Friday 13 May 2011

Review: Indiana Jones & the Kingdom of the Crystal Skull


The main problem with comeback summer blockbusters is the massive expectation they are saddled with. And most of the time these money-making behemoths fail to deliver. Take The Phantom Menace for example: yes, it found a large audience eagerly waiting for it on opening day, but was the end product the successful follow-up everyone was hoping for? Ask the legions of enraged fans. Indiana Jones and the Kingdom of the Crystal Skull sadly falls into this category.

The film does start off promisingly. Respecting the tradition begun in the series’ first movie, Crystal Skull opens with the third act of a hypothetical Indy adventure we will never see, this time taking place in Area 51, swapping the nefarious Nazis for snarling Soviets headed by Cate Blanchett’s Irina Spalko. It’s a good scene which quickly reveals new characters and grabs the audience’s attention with some old school action, but most importantly it re-introduces us to an older, gruffer Dr Jones. Harrison Ford may be 65 but he still plays his protagonist with all the resilience and self-deprecation the role requires. He is also given a young sparring partner in the form of Mutt Williams (Shia LaBeouf) and the scenes in which the two are either bickering over Mutt’s schooling or escaping villains on a moving vehicle are the film’s finest moments.

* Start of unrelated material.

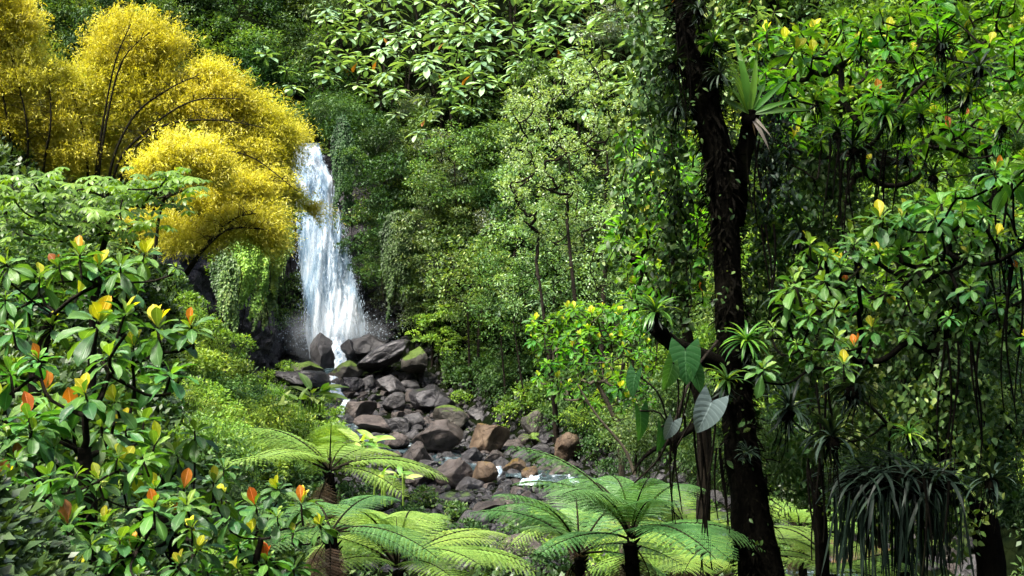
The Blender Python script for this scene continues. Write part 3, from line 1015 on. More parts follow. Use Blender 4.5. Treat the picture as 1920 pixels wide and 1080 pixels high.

The strengths however stop there. Many characters are automatically sidelined once they make their entrance. Jim Broadbent, John Hurt and Ray Winstone are all reduced to extended cameos but it is Karen Allen’s Marion Ravenwood who suffers the most. Her presence serves solely to explain Mutt’s origins, so why bother bringing her back as a rounded character? The script has been reportedly subject to numerous rewrites and it shows on screen: the plot doesn’t so much get thicker throughout the running time – it becomes near impenetrable. Chunks of dialogue consist exclusively of un-engaging exposition, plot-holes permeate all over the film (is it possible the Soviets encounter just four American soldiers in the whole of Area 51?) and when all focus is suddenly shifted towards a bunch of aliens and their flying saucer one begins to wonder whether Spielberg is actually making an unofficial sequel to Close Encounters of the Third Kind. However what is Crystal Skull’s most distinctive flaw is the abundance of CGI. The first three films were enjoyable because Indy would throw punches and ride tanks for real. Crystal Skull has him fly out of a nuclear explosion in a fridge (don’t ask). Indiana Jones may represent pure cinematic escapism but there is a limit to which disbelief can be suspended.

Spielberg did admit prior to the film’s release that he made this film purely for the fans, hinting that had he not been persuaded by popular demand he probably wouldn’t have made Indy 4 in the first place. He maybe should not have listened to the fans, as he would have avoided delivering them an experience comparable to The Phantom Menace.